Albanian asylum seekers don't change ethnic minority statistics — 90% identify as White
The second-largest asylum nationality produces no change in ethnic minority statistics.
Albania is the second-largest source of asylum claims in UK history — 57,360 decisions to date, with an 18.4% grant rate. Public debate often treats Albanian migration as part of ethnic diversification. Census data tells a different story.
89.7% of people with Albanian heritage identify as White Other in Census 2021. Only 10.3% identify under any other category.

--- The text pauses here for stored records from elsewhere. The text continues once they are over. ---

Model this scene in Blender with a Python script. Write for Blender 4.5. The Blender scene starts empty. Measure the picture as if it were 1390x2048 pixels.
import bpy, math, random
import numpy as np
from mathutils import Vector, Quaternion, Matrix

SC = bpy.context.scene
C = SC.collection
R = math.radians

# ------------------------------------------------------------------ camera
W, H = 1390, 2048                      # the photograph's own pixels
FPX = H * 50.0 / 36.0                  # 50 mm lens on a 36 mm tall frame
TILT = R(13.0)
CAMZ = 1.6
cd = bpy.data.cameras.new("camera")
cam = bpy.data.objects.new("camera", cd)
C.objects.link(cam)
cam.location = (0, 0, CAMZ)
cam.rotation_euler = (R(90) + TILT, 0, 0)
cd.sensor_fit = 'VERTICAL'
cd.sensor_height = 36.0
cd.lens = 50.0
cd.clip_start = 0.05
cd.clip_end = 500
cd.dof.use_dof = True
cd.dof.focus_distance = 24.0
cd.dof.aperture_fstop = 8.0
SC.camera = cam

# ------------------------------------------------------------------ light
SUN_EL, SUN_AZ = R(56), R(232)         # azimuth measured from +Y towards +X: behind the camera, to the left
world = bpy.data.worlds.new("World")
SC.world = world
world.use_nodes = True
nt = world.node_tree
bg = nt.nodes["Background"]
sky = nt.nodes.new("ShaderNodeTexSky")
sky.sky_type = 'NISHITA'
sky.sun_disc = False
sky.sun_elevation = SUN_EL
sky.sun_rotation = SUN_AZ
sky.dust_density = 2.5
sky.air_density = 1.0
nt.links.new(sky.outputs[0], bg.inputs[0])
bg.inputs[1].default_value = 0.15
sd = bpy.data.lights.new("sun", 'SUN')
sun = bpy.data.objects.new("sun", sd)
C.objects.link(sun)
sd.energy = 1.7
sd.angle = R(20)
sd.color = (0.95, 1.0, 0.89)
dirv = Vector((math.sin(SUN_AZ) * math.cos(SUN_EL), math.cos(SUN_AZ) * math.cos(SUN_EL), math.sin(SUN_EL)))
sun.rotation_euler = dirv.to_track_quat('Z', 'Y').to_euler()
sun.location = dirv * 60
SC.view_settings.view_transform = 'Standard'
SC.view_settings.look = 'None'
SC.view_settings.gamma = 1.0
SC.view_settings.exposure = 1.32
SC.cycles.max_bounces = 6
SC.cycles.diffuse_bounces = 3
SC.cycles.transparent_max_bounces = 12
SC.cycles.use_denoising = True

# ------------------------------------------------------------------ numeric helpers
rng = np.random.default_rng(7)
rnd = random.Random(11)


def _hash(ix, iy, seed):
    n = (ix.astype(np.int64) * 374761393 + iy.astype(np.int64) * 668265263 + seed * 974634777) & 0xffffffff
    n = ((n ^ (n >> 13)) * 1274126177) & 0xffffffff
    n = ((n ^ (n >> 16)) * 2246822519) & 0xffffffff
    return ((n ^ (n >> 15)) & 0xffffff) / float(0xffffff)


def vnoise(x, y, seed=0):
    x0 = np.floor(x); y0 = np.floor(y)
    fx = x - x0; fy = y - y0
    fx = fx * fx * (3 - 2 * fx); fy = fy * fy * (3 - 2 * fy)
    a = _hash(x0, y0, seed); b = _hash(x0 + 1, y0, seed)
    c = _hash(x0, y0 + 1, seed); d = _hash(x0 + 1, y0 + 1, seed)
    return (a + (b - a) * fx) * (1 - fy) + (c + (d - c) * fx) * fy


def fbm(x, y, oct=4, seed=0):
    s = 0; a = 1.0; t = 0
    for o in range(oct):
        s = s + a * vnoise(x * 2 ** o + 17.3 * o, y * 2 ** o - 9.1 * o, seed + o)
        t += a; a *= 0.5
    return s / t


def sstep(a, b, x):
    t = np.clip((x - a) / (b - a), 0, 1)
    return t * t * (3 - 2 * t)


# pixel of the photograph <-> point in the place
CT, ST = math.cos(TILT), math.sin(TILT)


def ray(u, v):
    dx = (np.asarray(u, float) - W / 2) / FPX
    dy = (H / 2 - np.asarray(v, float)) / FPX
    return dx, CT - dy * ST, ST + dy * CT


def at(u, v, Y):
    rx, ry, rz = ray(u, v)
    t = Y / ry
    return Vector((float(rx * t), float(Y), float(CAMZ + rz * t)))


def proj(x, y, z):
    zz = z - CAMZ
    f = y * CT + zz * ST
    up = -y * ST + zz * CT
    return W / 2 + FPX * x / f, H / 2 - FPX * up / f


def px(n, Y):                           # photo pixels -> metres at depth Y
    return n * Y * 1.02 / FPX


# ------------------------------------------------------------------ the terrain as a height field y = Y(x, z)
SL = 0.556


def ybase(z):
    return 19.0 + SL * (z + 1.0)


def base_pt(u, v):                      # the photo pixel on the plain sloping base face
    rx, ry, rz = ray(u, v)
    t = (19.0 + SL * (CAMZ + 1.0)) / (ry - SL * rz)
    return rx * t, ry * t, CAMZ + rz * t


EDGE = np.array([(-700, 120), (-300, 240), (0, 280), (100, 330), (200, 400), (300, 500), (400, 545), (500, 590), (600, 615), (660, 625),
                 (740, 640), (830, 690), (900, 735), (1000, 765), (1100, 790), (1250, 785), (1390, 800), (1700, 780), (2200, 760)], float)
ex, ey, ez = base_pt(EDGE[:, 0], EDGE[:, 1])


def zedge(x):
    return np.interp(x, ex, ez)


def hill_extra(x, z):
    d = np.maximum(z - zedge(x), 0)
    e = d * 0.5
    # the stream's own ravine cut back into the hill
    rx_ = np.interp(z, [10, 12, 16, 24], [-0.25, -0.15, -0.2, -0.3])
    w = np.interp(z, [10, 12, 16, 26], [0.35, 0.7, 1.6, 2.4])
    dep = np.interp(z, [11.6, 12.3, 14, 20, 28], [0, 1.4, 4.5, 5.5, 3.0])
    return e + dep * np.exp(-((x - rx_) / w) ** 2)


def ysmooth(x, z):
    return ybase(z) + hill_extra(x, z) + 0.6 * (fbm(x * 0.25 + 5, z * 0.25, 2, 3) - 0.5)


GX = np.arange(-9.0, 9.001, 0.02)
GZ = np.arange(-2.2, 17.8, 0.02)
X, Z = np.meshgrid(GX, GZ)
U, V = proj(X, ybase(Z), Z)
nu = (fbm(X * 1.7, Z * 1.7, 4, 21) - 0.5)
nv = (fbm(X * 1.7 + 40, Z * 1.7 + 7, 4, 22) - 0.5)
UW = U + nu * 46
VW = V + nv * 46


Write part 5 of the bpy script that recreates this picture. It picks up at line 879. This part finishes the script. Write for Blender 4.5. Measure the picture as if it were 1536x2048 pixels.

This means Albanian asylum seekers — whether granted protection or not — contribute to the “White Other” category in demographic data, not to Asian, Black, or other ethnic minority statistics.
The practical implication: when a council’s White British percentage falls, Albanian migration is part of the cause — but it does not increase the ethnic minority population that drives demand for interpretation services, culturally-specific provision, or EAL school support in the same way that, for example, Afghan migration (82% Asian) or Somali migration (93% Black) does.
Other notable mappings from our TS022 analysis:
- Afghan (115,226 in Census 2021): 82.2% Asian, 17.8% Other
- Somali (218,029): 93.3% Black, 6.7% Other
- Iranian (103,810): 51.2% Other, 36.7% Asian, 7% White Other — the most ethnically complex mapping
- Polish (602,171): 98.4% White Other
- Pakistani (1,577,112): 99.6% Asian
Methodology: Census 2021 TS022 provides 294 detailed ethnic sub-categories at local authority level. We mapped 27 asylum-relevant nationalities to Census ethnic groups. Iraqi and Syrian populations lack dedicated TS022 sub-categories and use manual estimates (55% Other, 40% Asian). The mapping uses self-identified ethnicity — it includes UK-born descendants, not just recent migrants.